"…Bütün Doğu, ta öteden beri uğradığı müthiş bir istibdadın baskısı ile, bu gibi [tiyatro, opera] içtimai ferahlıkların, fikir ve his akımlarının, heyecanların kaynağı olan toplantı yerlerinden korkarak, onların kuruluş ve gelişmesine meydan vermemiştir. Vücudumuz gibi ruhlarımız da ezilmiş, sıkılınca yalnızlıklara sürüklenmiştir. Ruhumuzdan taşıp gelen sesler, mahzun, üzüntülü iniltiler şeklini almıştır. Ney’in bütün ahenkleri, sazın bütün şikâyetleri, udun bütün ahları, Doğu’nun o yüzyıllarca ezilmiş ruhunun birer iniltisidir.Bu iniltiler, serbest yaşayan, serbest düşünen, serbest nefes alan, serbest duyan göğüslerden çıkmaz. Onlar padişah cellâdının bıçağı altında titreyenlerin, kadı efendinin kâfir sayması ve lanetlemesi ile susmaya mecbur olanların veya haremin sıkıntıları içinde ezilen bir kadının ruhundan kopan feryatlarıdır ki, bugün de dinlediğimiz zaman bize ferahlık yerine üzüntü, heyecan yerine sıkıntı ve keder veriyor. Artık yetişmez mi bu kadar üzüntüler, yetişmez mi bu kadar iniltiler ve ağlayışlar?

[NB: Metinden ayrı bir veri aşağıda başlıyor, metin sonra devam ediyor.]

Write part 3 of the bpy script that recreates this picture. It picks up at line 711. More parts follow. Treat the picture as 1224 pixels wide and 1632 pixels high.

İstibdadın maddi timsalini attık. Bir de onun manevi timsallerini atalım. Meyhanelerin pis ve murdar köşelerinde sarhoş ve harap olmaktansa, operaların, tiyatroların o aydın salonlarında vakit geçirsek, daha iyi olmaz mı? Türk göğsüne Bizans kiliselerinden gelen alçaltıcı inlemelerden ziyade, Wagner’lerin gürlemeleri daha uygun değil midir? Yörük Ali’ye Rum kızının göbek atmalarından ziyade, Batı polka ve mazurkası daha ziyade yakışmaz mı?.."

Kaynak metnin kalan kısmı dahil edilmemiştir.